Specifically, Trump is set to argue for the constitutionality of his emergency tariffs, which a string of lower courts have said is an unlawful exercise of economic power, as he is imposing new taxes without congressional consent.

"It’s hard to overstate the importance of these cases for the U.S. constitutional order and economy," wrote the board, which has been criticizing Trump's tariff adventures for months. "Article I vests Congress with authority over taxation and foreign commerce. This was a response to the British Crown’s taxation of the colonies without their consent" — the very dispute that led to the Revolutionary War and America's independence from Britain.

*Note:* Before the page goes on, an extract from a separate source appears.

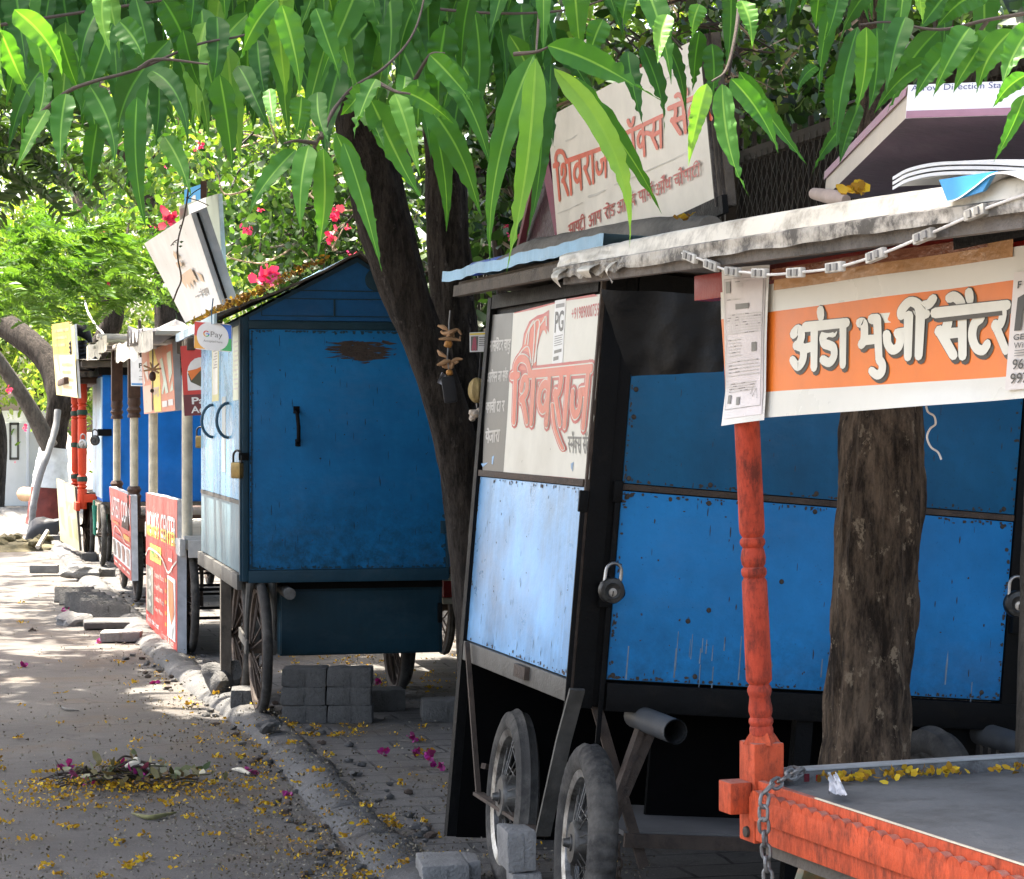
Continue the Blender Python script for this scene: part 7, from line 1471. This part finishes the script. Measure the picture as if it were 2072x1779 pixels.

"Mr. Trump this spring slapped tariffs on most countries around the world, declaring that the U.S. trade deficit and foreign fentanyl are national emergencies. He has since adjusted the tariff rates, often to punish or reward foreign governments. See his recent 10% border tax hike on Canada in retaliation for the government of Ontario’s TV ad quoting Ronald Reagan’s criticism of tariffs," wrote the board. "Such arbitrary taxation without representation is precisely what the Constitution’s Framers sought to prevent by vesting power over taxes and trade with Congress."

Trump, the board noted, still doesn't even seem to understand how tariffs work, claiming that other countries pay the taxes, when in reality U.S. importers pay them and raise prices for consumers in response. And a bigger issue for him at the Supreme Court is, as lower courts have noted, the International Emergency Economic Powers Act (IEEPA) doesn't even mention the word "tariffs."

"As Justice Antonin Scalia wrote for the Court in 2001, Congress doesn’t typically 'hide elephants in mouseholes,'" wrote the board. "Presidents have used IEEPA to freeze assets of foreign governments and nationals, restrict U.S. companies from doing business with them, limit export of technologies and ban imports from adversaries. No President before Mr. Trump used the law for tariffs."

"Mr. Trump has warned of an economic catastrophe if the Court rules that his emergency tariffs are unconstitutional," the board concluded. "We realize it’s no small matter for the Court to rule against a President on his signature priority. But the constitutional stakes take precedence here. The real calamity for the country and its constitutional system would be a decision that blesses Mr. Trump’s claim that every President can be the Tariff King."